Goal. Send each entry back exactly as given, pictures excluded.

**** Material shown ****

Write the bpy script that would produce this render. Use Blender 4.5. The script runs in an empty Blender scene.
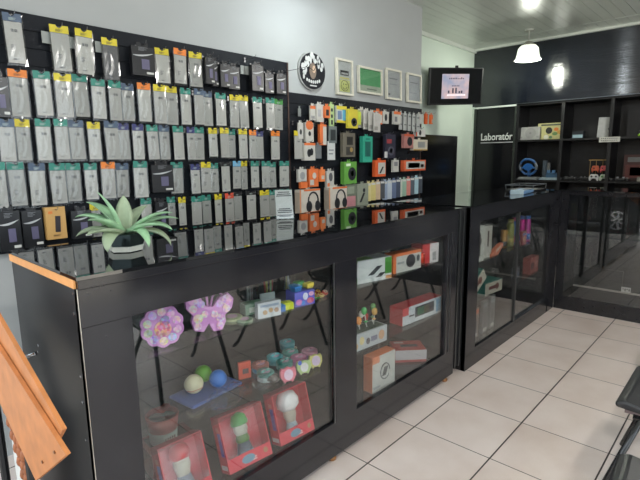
import bpy, bmesh, math, random
from mathutils import Vector, Matrix
random.seed(4)
PI = math.pi
SC = bpy.context.scene
COL = SC.collection

# ------------------------------------------------------------------ camera
cam_d = bpy.data.cameras.new('camera'); cam = bpy.data.objects.new('camera', cam_d); COL.objects.link(cam)
cam_d.sensor_width = 36.0; cam_d.sensor_fit = 'HORIZONTAL'; cam_d.lens = 477.0/640*36
# rows: world X, Y, Z axes expressed in the camera's (right, down, forward) frame
ROT = ((0.67616765, -0.13219457, 0.72479094), (-0.73664688, -0.10502618, 0.6680725), (-0.01219353, -0.985644, -0.16839603))
cam.matrix_world = Matrix([[r[0], -r[1], -r[2], 0] for r in ROT] + [[0, 0, 0, 1]])
cam.location = (0, 0, 1.4)
cam_d.clip_start = 0.05
SC.camera = cam

# ------------------------------------------------------------------ world, sun, exposure
w = bpy.data.worlds.new('sky'); SC.world = w; w.use_nodes = True
bg = w.node_tree.nodes['Background']; bg.inputs[0].default_value = (0.84, 0.93, 1.0, 1); bg.inputs[1].default_value = 2.7
sun_d = bpy.data.lights.new('sun', 'SUN'); sun_d.energy = 9.0; sun_d.angle = 0.02; sun_d.color = (1, .95, .87)
sun = bpy.data.objects.new('sun', sun_d); COL.objects.link(sun)
sun.rotation_euler = Vector((-0.62, -0.06, -0.78)).to_track_quat('-Z', 'Y').to_euler()
SC.view_settings.view_transform = 'Standard'; SC.view_settings.look = 'None'
SC.view_settings.gamma = 1.0; SC.view_settings.use_curve_mapping = False
SC.view_settings.exposure = 0.16
SC.cycles.max_bounces = 8; SC.cycles.transparent_max_bounces = 24; SC.cycles.sample_clamp_indirect = 6.0

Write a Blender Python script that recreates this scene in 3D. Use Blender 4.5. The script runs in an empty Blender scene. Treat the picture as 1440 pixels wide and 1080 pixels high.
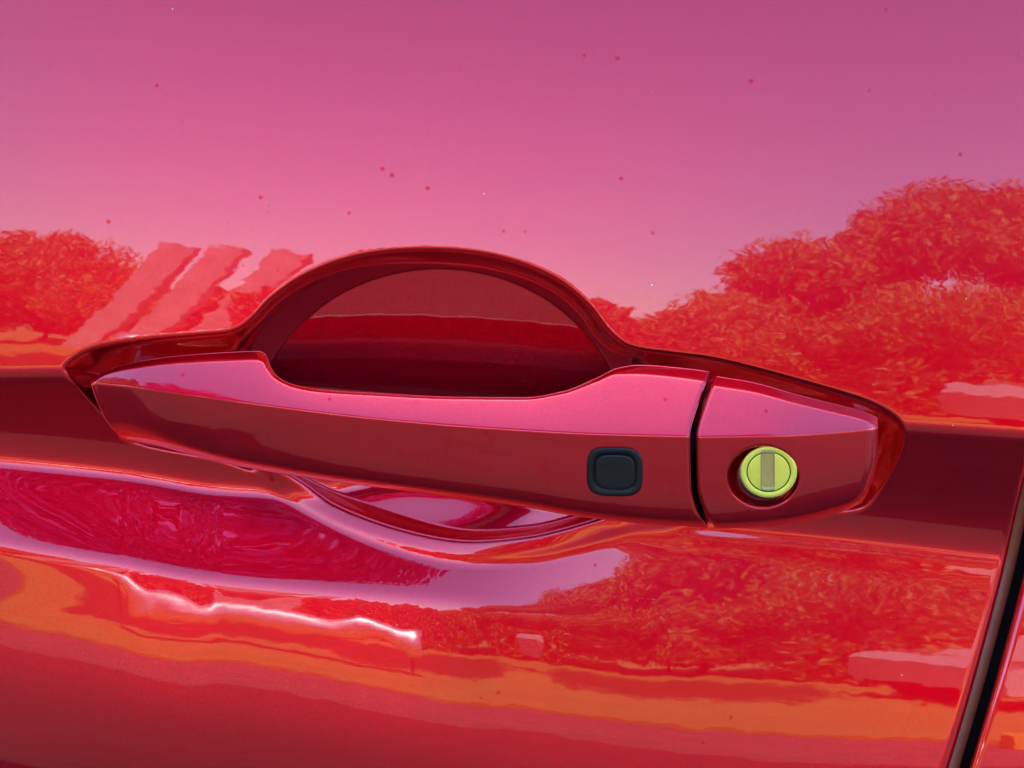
import bpy, math, random
import numpy as np
from mathutils import Vector

# ------------------------------------------------------------------ camera, sky, sun, exposure
S = bpy.context.scene
COL = S.collection
R = math.radians

F_PX = 1875.0                 # focal length in photo pixels (1440 wide)
PITCH, ROLL, DIST = R(-15), R(3.5), 0.39
REF = np.array([0.0, 0.0, 0.95])     # the shoulder of the door, 0.95 m above the paving
fw = np.array([0, math.cos(PITCH), math.sin(PITCH)])
r0 = np.array([1.0, 0, 0]); u0 = np.array([0, -math.sin(PITCH), math.cos(PITCH)])
RT = math.cos(ROLL) * r0 + math.sin(ROLL) * u0
UP = -math.sin(ROLL) * r0 + math.cos(ROLL) * u0
CAM = REF - fw * DIST
PX = DIST / F_PX              # metres of door per photo pixel

cd = bpy.data.cameras.new("camera")
cam = bpy.data.objects.new("camera", cd); COL.objects.link(cam)
cd.sensor_fit = 'HORIZONTAL'; cd.sensor_width = 36; cd.lens = 36 * F_PX / 1440
cd.dof.use_dof = True; cd.dof.focus_distance = 0.385; cd.dof.aperture_fstop = 34
cd.clip_start = 0.01; cd.clip_end = 2000
from mathutils import Matrix
cam.matrix_world = Matrix(((RT[0], UP[0], -fw[0], CAM[0]), (RT[1], UP[1], -fw[1], CAM[1]), (RT[2], UP[2], -fw[2], CAM[2]), (0, 0, 0, 1)))
S.camera = cam

SUN_EL, SUN_ROT = R(64), R(0)
w = bpy.data.worlds.new("World"); S.world = w; w.use_nodes = True
nt = w.node_tree
bg = nt.nodes["Background"]
sky = nt.nodes.new("ShaderNodeTexSky"); sky.sky_type = 'NISHITA'; sky.sun_disc = False
sky.sun_elevation = SUN_EL; sky.sun_rotation = SUN_ROT; sky.air_density = 1.0; sky.dust_density = 1.3; sky.ozone_density = 3.0
hs = nt.nodes.new("ShaderNodeHueSaturation"); hs.inputs["Saturation"].default_value = 1.3
nt.links.new(sky.outputs[0], hs.inputs["Color"]); nt.links.new(hs.outputs[0], bg.inputs[0]); bg.inputs[1].default_value = 0.15
sl = bpy.data.lights.new("sun", 'SUN'); sl.energy = 2.8; sl.angle = R(0.5); sl.color = (1, 0.95, 0.87)
so = bpy.data.objects.new("sun", sl); COL.objects.link(so)
sd = Vector((math.sin(SUN_ROT) * math.cos(SUN_EL), math.cos(SUN_ROT) * math.cos(SUN_EL), math.sin(SUN_EL)))
so.rotation_euler = sd.to_track_quat('Z', 'Y').to_euler()
S.view_settings.view_transform = 'Standard'; S.view_settings.look = 'None'
S.view_settings.exposure = 2.55; S.view_settings.gamma = 1
S.cycles.max_bounces = 10; S.cycles.glossy_bounces = 8; S.cycles.diffuse_bounces = 3
S.cycles.use_denoising = True

rng = np.random.default_rng(5); random.seed(5)

# ------------------------------------------------------------------ helpers
def ray(px, py):
    px = np.asarray(px, float); py = np.asarray(py, float)
    return fw + ((px - 720) / F_PX)[..., None] * RT - ((py - 540) / F_PX)[..., None] * UP

def P(px, py, d):
    """measured point: seen at photo pixel (px, py), standing d mm out of the door plane"""
    px, py, d = np.broadcast_arrays(np.asarray(px, float), np.asarray(py, float), np.asarray(d, float))
    v = ray(px, py)
    t = (-d * 0.001 - CAM[1]) / v[..., 1]
    return CAM + v * t[..., None]

def tanphi(py):
    return np.tan(-(PITCH) + np.arctan((np.asarray(py, float) - 540) / F_PX))

def slope(t, py):
    """mm of depth gained per photo pixel downwards on a face whose normal is raised t degrees"""
    T = np.tan(np.radians(t))
    return T / np.maximum(1 + T * tanphi(py), 0.22) * PX * 1000

def pchip(x, y, xi):
    x = np.asarray(x, float); y = np.asarray(y, float)
    h = np.diff(x); dl = np.diff(y) / h
    m = np.zeros_like(y); m[0], m[-1] = dl[0], dl[-1]
    s = dl[:-1] * dl[1:] > 0
    w1 = 2 * h[1:] + h[:-1]; w2 = h[1:] + 2 * h[:-1]
    a = np.where(s, dl[:-1], 1); b = np.where(s, dl[1:], 1)
    m[1:-1] = np.where(s, (w1 + w2) / (w1 / a + w2 / b), 0)
    xi = np.clip(np.asarray(xi, float), x[0], x[-1])
    k = np.clip(np.searchsorted(x, xi) - 1, 0, len(h) - 1)
    t = (xi - x[k]) / h[k]; hk = h[k]
    return ((2*t**3 - 3*t**2 + 1) * y[k] + (t**3 - 2*t**2 + t) * hk * m[k] + (-2*t**3 + 3*t**2) * y[k+1] + (t**3 - t**2) * hk * m[k+1])

def curve(pts):
    a = np.array(pts, float)
    return lambda x: pchip(a[:, 0], a[:, 1], x)

def sstep(a, b, x):
    t = np.clip((np.asarray(x, float) - a) / (b - a), 0, 1)
    return t * t * (3 - 2 * t)

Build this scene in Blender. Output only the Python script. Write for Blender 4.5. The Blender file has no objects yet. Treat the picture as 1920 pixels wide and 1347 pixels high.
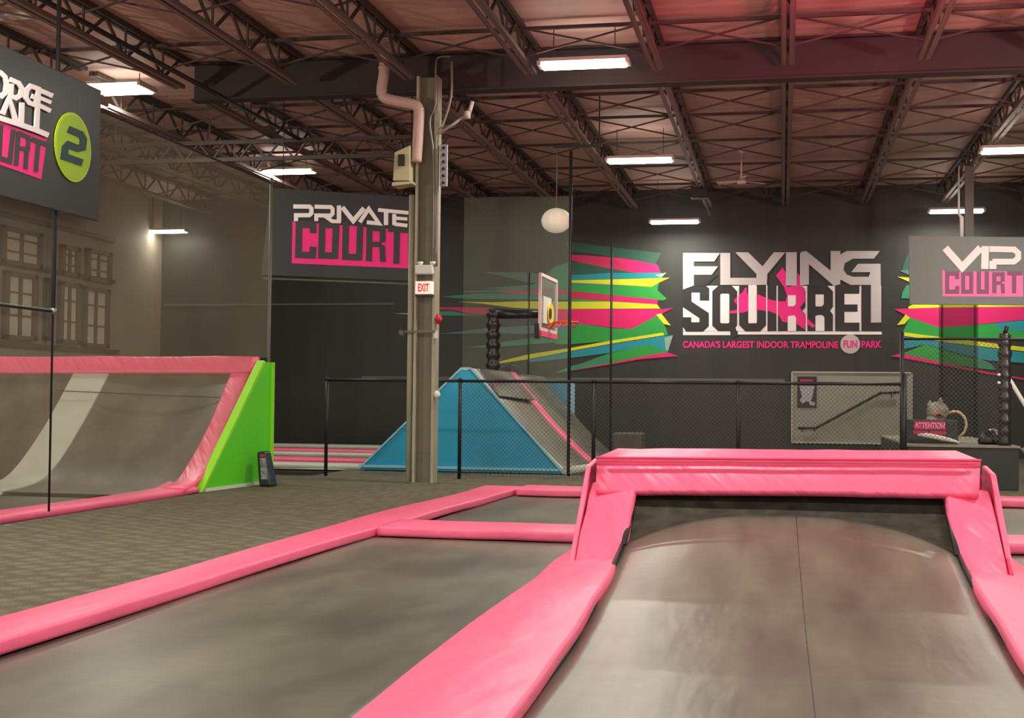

****

Written answer.
Write the bpy script that would produce this render. Use Blender 4.5. The script runs in an empty Blender scene.
import bpy, bmesh, math, random
from mathutils import Vector, Matrix
random.seed(4)
PI = math.pi
SC = bpy.context.scene
COL = SC.collection

# ------------------------------------------------------------------ camera
cam_d = bpy.data.cameras.new('camera'); cam = bpy.data.objects.new('camera', cam_d); COL.objects.link(cam)
cam_d.sensor_width = 36.0; cam_d.sensor_fit = 'HORIZONTAL'; cam_d.lens = 477.0/640*36
# rows: world X, Y, Z axes expressed in the camera's (right, down, forward) frame
ROT = ((0.67616765, -0.13219457, 0.72479094), (-0.73664688, -0.10502618, 0.6680725), (-0.01219353, -0.985644, -0.16839603))
cam.matrix_world = Matrix([[r[0], -r[1], -r[2], 0] for r in ROT] + [[0, 0, 0, 1]])
cam.location = (0, 0, 1.4)
cam_d.clip_start = 0.05
SC.camera = cam

# ------------------------------------------------------------------ world, sun, exposure
w = bpy.data.worlds.new('sky'); SC.world = w; w.use_nodes = True
bg = w.node_tree.nodes['Background']; bg.inputs[0].default_value = (0.84, 0.93, 1.0, 1); bg.inputs[1].default_value = 2.7
sun_d = bpy.data.lights.new('sun', 'SUN'); sun_d.energy = 9.0; sun_d.angle = 0.02; sun_d.color = (1, .95, .87)
sun = bpy.data.objects.new('sun', sun_d); COL.objects.link(sun)
sun.rotation_euler = Vector((-0.62, -0.06, -0.78)).to_track_quat('-Z', 'Y').to_euler()
SC.view_settings.view_transform = 'Standard'; SC.view_settings.look = 'None'
SC.view_settings.gamma = 1.0; SC.view_settings.use_curve_mapping = False
SC.view_settings.exposure = 0.16
SC.cycles.max_bounces = 8; SC.cycles.transparent_max_bounces = 24; SC.cycles.sample_clamp_indirect = 6.0

Write a Blender Python script that recreates this scene in 3D. Use Blender 4.5. The script runs in an empty Blender scene. Treat the picture as 1440 pixels wide and 1080 pixels high.
import bpy, math, random
import numpy as np
from mathutils import Vector

# ------------------------------------------------------------------ camera, sky, sun, exposure
S = bpy.context.scene
COL = S.collection
R = math.radians

F_PX = 1875.0                 # focal length in photo pixels (1440 wide)
PITCH, ROLL, DIST = R(-15), R(3.5), 0.39
REF = np.array([0.0, 0.0, 0.95])     # the shoulder of the door, 0.95 m above the paving
fw = np.array([0, math.cos(PITCH), math.sin(PITCH)])
r0 = np.array([1.0, 0, 0]); u0 = np.array([0, -math.sin(PITCH), math.cos(PITCH)])
RT = math.cos(ROLL) * r0 + math.sin(ROLL) * u0
UP = -math.sin(ROLL) * r0 + math.cos(ROLL) * u0
CAM = REF - fw * DIST
PX = DIST / F_PX              # metres of door per photo pixel

cd = bpy.data.cameras.new("camera")
cam = bpy.data.objects.new("camera", cd); COL.objects.link(cam)
cd.sensor_fit = 'HORIZONTAL'; cd.sensor_width = 36; cd.lens = 36 * F_PX / 1440
cd.dof.use_dof = True; cd.dof.focus_distance = 0.385; cd.dof.aperture_fstop = 34
cd.clip_start = 0.01; cd.clip_end = 2000
from mathutils import Matrix
cam.matrix_world = Matrix(((RT[0], UP[0], -fw[0], CAM[0]), (RT[1], UP[1], -fw[1], CAM[1]), (RT[2], UP[2], -fw[2], CAM[2]), (0, 0, 0, 1)))
S.camera = cam

SUN_EL, SUN_ROT = R(64), R(0)
w = bpy.data.worlds.new("World"); S.world = w; w.use_nodes = True
nt = w.node_tree
bg = nt.nodes["Background"]
sky = nt.nodes.new("ShaderNodeTexSky"); sky.sky_type = 'NISHITA'; sky.sun_disc = False
sky.sun_elevation = SUN_EL; sky.sun_rotation = SUN_ROT; sky.air_density = 1.0; sky.dust_density = 1.3; sky.ozone_density = 3.0
hs = nt.nodes.new("ShaderNodeHueSaturation"); hs.inputs["Saturation"].default_value = 1.3
nt.links.new(sky.outputs[0], hs.inputs["Color"]); nt.links.new(hs.outputs[0], bg.inputs[0]); bg.inputs[1].default_value = 0.15
sl = bpy.data.lights.new("sun", 'SUN'); sl.energy = 2.8; sl.angle = R(0.5); sl.color = (1, 0.95, 0.87)
so = bpy.data.objects.new("sun", sl); COL.objects.link(so)
sd = Vector((math.sin(SUN_ROT) * math.cos(SUN_EL), math.cos(SUN_ROT) * math.cos(SUN_EL), math.sin(SUN_EL)))
so.rotation_euler = sd.to_track_quat('Z', 'Y').to_euler()
S.view_settings.view_transform = 'Standard'; S.view_settings.look = 'None'
S.view_settings.exposure = 2.55; S.view_settings.gamma = 1
S.cycles.max_bounces = 10; S.cycles.glossy_bounces = 8; S.cycles.diffuse_bounces = 3
S.cycles.use_denoising = True

rng = np.random.default_rng(5); random.seed(5)

# ------------------------------------------------------------------ helpers
def ray(px, py):
    px = np.asarray(px, float); py = np.asarray(py, float)
    return fw + ((px - 720) / F_PX)[..., None] * RT - ((py - 540) / F_PX)[..., None] * UP

def P(px, py, d):
    """measured point: seen at photo pixel (px, py), standing d mm out of the door plane"""
    px, py, d = np.broadcast_arrays(np.asarray(px, float), np.asarray(py, float), np.asarray(d, float))
    v = ray(px, py)
    t = (-d * 0.001 - CAM[1]) / v[..., 1]
    return CAM + v * t[..., None]

def tanphi(py):
    return np.tan(-(PITCH) + np.arctan((np.asarray(py, float) - 540) / F_PX))

def slope(t, py):
    """mm of depth gained per photo pixel downwards on a face whose normal is raised t degrees"""
    T = np.tan(np.radians(t))
    return T / np.maximum(1 + T * tanphi(py), 0.22) * PX * 1000

def pchip(x, y, xi):
    x = np.asarray(x, float); y = np.asarray(y, float)
    h = np.diff(x); dl = np.diff(y) / h
    m = np.zeros_like(y); m[0], m[-1] = dl[0], dl[-1]
    s = dl[:-1] * dl[1:] > 0
    w1 = 2 * h[1:] + h[:-1]; w2 = h[1:] + 2 * h[:-1]
    a = np.where(s, dl[:-1], 1); b = np.where(s, dl[1:], 1)
    m[1:-1] = np.where(s, (w1 + w2) / (w1 / a + w2 / b), 0)
    xi = np.clip(np.asarray(xi, float), x[0], x[-1])
    k = np.clip(np.searchsorted(x, xi) - 1, 0, len(h) - 1)
    t = (xi - x[k]) / h[k]; hk = h[k]
    return ((2*t**3 - 3*t**2 + 1) * y[k] + (t**3 - 2*t**2 + t) * hk * m[k] + (-2*t**3 + 3*t**2) * y[k+1] + (t**3 - t**2) * hk * m[k+1])

def curve(pts):
    a = np.array(pts, float)
    return lambda x: pchip(a[:, 0], a[:, 1], x)

def sstep(a, b, x):
    t = np.clip((np.asarray(x, float) - a) / (b - a), 0, 1)
    return t * t * (3 - 2 * t)

Build this scene in Blender. Output only the Python script. Write for Blender 4.5. The Blender file has no objects yet. Treat the picture as 1920 pixels wide and 1347 pixels high.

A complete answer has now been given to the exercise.